Here’s what I remember, from flipping through my campaign binder:
- Immediately after the attack on the village, while chasing gnolls through the forest and into the foothills beyond, the party discovers hostages being sacrificed and turned into undead beings. They follow a side trail to discover a shrine built into the side of a mountain, where they discover, amongst much ick and gross, the connection from the gnolls to Malar. For this shrine, I used the latter part of the adventure Mad God’s Key from Dungeon magazine, the lovely-named “Tomb of Blood Overflowing”. I believe I used a lot of the encounters from the printed dungeon mostly as written, but redrew the map with some changes to add some things I needed.
- Back on the trail of the main group of gnoll raiders, the party arrived at their encampment deep in the forest. I used part of The Distraction, a capture-the-flag style module also from Dungeon magazine, for this adventure, though changed some things to accommodate the objective of hostage rescue.
- The party returned to town to find a trade cartel had “just happened to be sailing by” and noticed the devastation, stopping to provide aid. Oh, and, just happening to set themselves up as the martial law in the town. One character knew this group to be bad news bears from his pre-campaign background, but there wasn’t time to address that before the party ventured into a cavern complex that had been opened by the sinkhole, in search of some lost kids. This used Crown of the Kobold King, a very good D&D3.5 adventure by Paizo. This I used largely as written, with some difficulty boosts to reflect the 6-player group.
- Having saved the children from the caverns, the party had now established themselves as town heroes, and the cartel wanted to get them out of sight for a while, telling them–accurately–that the key to Nobanion’s rebirth may lie in the city of Westgate. They also had a fallen comrade from the kobolds’ dungeons, so made a side trip to have the dead monk’s order reincarnate her.
- Westgate, a wretched hive of scum and villainy in the Forgotten Realms, of course had to use material from Westcrown, a wretched hive of scum and villainy in Golarion (the world of Pathfinder). The Sixfold Trial, from Pathfinder’s Council of Thieves, is a fantastic caper story–the party stars in a play in order to be invited to an after-party at the Mayor’s house, so that they can sneak into an extra-dimensional space hidden within the house. I used some suggestions from the Paizo messageboards to expand the play from 4 roles to 6, using lines from Gilbert & Sullivan’s The Sorcerer for one of the added characters. Otherwise, most of the adventure was run as written, with the artifact at the end of course replaced with a phylactery containing the soul of the recently-killed Nobanion.
- On opening the phylactery, the party was teleported to the top of a stepped pyramid inside a giant, hemispherical underground cavern, which, of course, contained the tomb of Nobanion’s original, pre-deification body. But this was all homebrew, so not the point of this post. Moving on.
- After the party successfully applied Nobanion’s phylactery to his tomb, and were surprised that the god in fact returned to life as an infant, rather than, you know, a god, they had to find their way back to the surface. Here I used The Chasm Bridge, another Dungeon magazine adventure, as the major encounter on their journey to the surface.

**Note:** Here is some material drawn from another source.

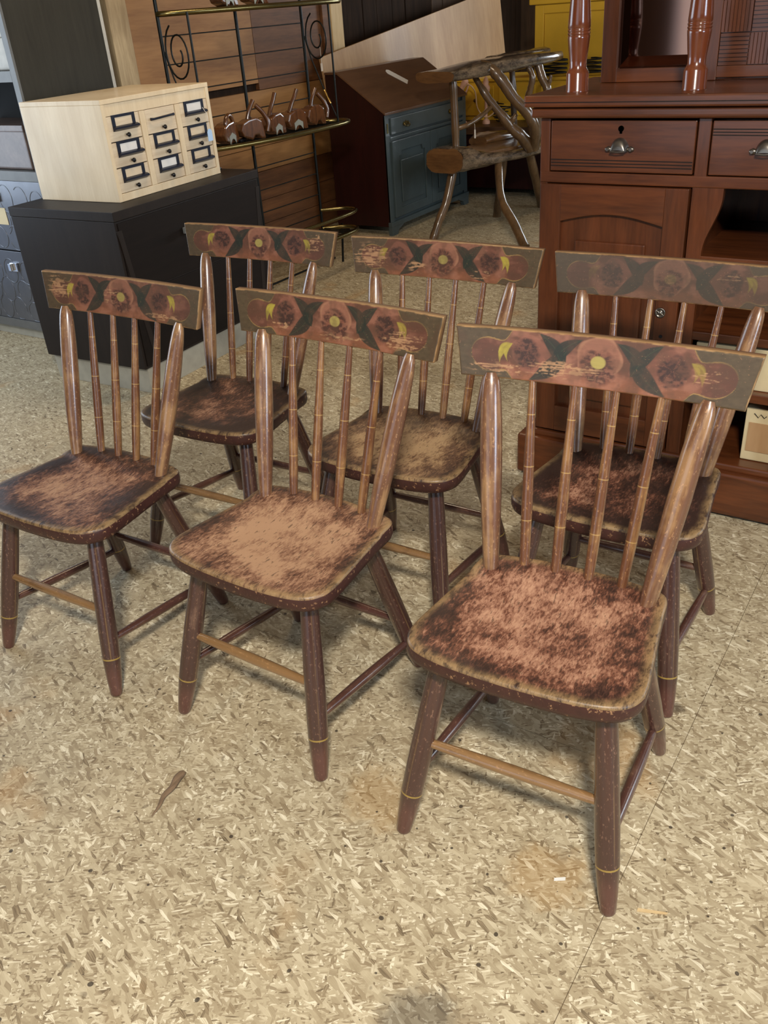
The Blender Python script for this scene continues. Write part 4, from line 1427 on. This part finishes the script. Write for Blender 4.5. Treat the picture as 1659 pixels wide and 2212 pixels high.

From that point, much more of the campaign became original content–I had accumulated lots of loose ends in the overarching plot to start tying up, and by this point we knew we were on track to becoming parents of twins, so I was on the clock to get the campaign into a parking space. My external source borrowing from that point became more piecemeal: an NPC here, a map of a keep there. I also had a lot of bits and pieces of material I’d prepped over time, but which the party hadn’t encountered, so was able to borrow from my six-months-or-so-ago self, tweaking to fit the party’s current power level and the current state of the plot.
In fact, my best borrow was perhaps the character I managed to work in who had been one of my own characters…nearly 20 years ago. But save that for later.